Don't Follow the Wind is an inaccessible exhibition inside of the restricted Fukushima exclusion zone, a radioactive area established in the wake of the 2011 disaster of meltdowns at the adjacent Fukushima Daiichi Nuclear Power Station that contaminated the environment, forcibly separating residents from their homes, land, and community. New commissions by artists Ai Weiwei, Meiro Koizumi, Trevor Paglen, Kota Takeuchi, Ahmet Ögüt, Taryn Simon, Nikolaus Hirsch & Jorge Otero-Pailos, Aiko Miyanaga, Nobuaki Takekawa, Grand Guignol Mirai, Eva and Franco Mattes, and Chim↑Pom were installed at sites around Fukushima lent by former residents.
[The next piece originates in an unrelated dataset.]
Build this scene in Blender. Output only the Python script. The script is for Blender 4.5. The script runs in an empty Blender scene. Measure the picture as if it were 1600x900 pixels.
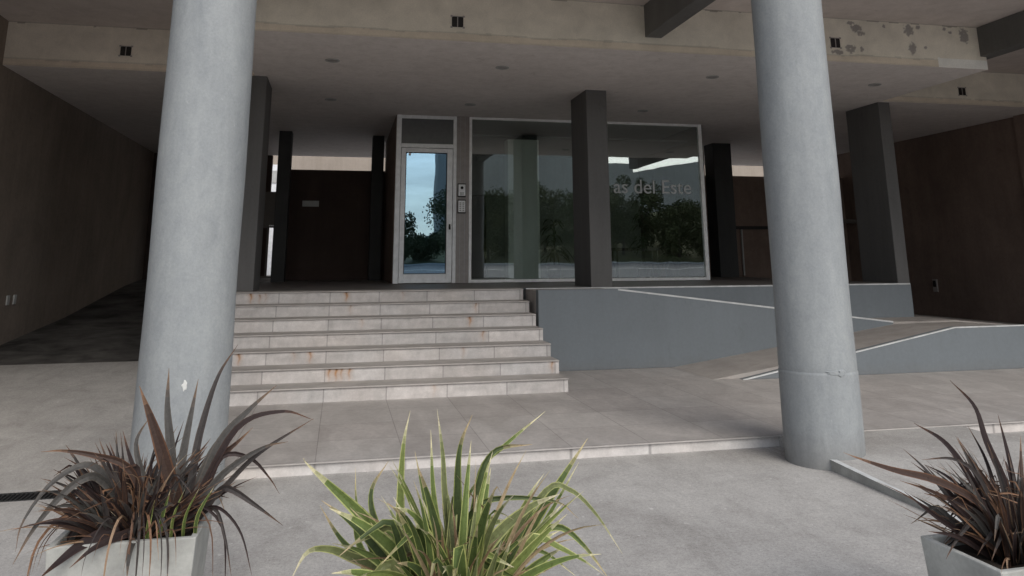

The exhibition opened on March 11, 2015, yet as the exclusion zone remains inaccessible to the public, it is largely invisible--a condition akin to radiation itself. It can only be viewed in the future when restrictions are lifted and the residents are able to return, but there is no clear timeline: several years or a decade--or a period that could extend beyond our lifetime.
Author Biography
Jason Waite is an independent curator and cultural worker focused on forms of practice producing agency, and has recently been working in sites of crisis amidst the detritus of capitalism, looking for tools and radical imaginaries for different ways of living and working together. He holds an M.A. in Art and Politics from Goldsmiths College, London and was a 2012-2013 Helen Rubinstein Curatorial Fellow at the Whitney Museum Independent Study Program, New York. He is currently a doctoral candidate in Contemporary Art History and Theory at the University of Oxford in the Ruskin School of Art and Christ Church.